Interesting People mailing list archives

acquisitions


From: David Farber <dave () farber net>
Date: Mon, 19 Jan 2009 04:20:24 -0500



Begin forwarded message:

From:
Date: January 14, 2009 8:17:40 PM EST
To: dave () farber net
Subject: acquisitions ***please anonymize***

Dave, for IP if you wish, but ***please anonymize***

I spent some time in Silicon Valley in the go-go days, and saw several
acquisitions, one from the acquiring side (part of the due diligence
team), one from the acquired side, and others as a bystander.

After having been acquired, then doing due diligence on the next
acquisition, I was in a leadership training gig in the home country of
the acquiring major telecom company -- which I believe to be very well
managed, it's a good and well-respected company in our industry.  One of
our speakers was the company's veep in charge of acquisitions.  He
asked, "Has anyone here ever been involved in an acquisition?"  I stuck
my hand up.  "What did you think of the process?"

"Ya really wanna know?"
"Yes."
"I don't think the acquisition model is working very well for us."

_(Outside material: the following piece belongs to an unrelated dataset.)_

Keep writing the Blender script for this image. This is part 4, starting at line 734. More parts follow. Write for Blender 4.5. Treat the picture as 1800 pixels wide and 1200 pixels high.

He nodded.  "Industry-wide, seventy percent of acquisitions are
ultimately declared to be failures."

Seventy percent!!!  Across the industry!  And there are *enormous*
pressures inside a big company *NOT* to declare an acquisition to be a
failure -- having to write down a lot of costs (hundreds of millions of
dollars, often) really hurts the quarterly bottom line, not to mention
the career of the veep who championed the acquisition.  So, by the
measures of disinterested parties, the failure rate is probably quite a
bit higher.

The perception is that it's difficult for big companies to think outside
the box and do the things that will ultimately destroy/reinvent their
industry.  BUT, if it's going to be done, SOMEONE will do it, somehow,
someway, and if you're the big company you're better off being in on the
cannibalization of your own industry than passively watching.  The
thirty percent or less of acquisitions that are successes are simply
deemed to be worth it.  You put in a BIG pot of money, and keep buying
until you find the right ones.

I'm sure some companies are ultimately better at it than others.
Perhaps Cisco is good and Nortel not.  But I would caution watchers,
especially those who were involved, from drawing too sweeping a
conclusion based on only one or a few datapoints.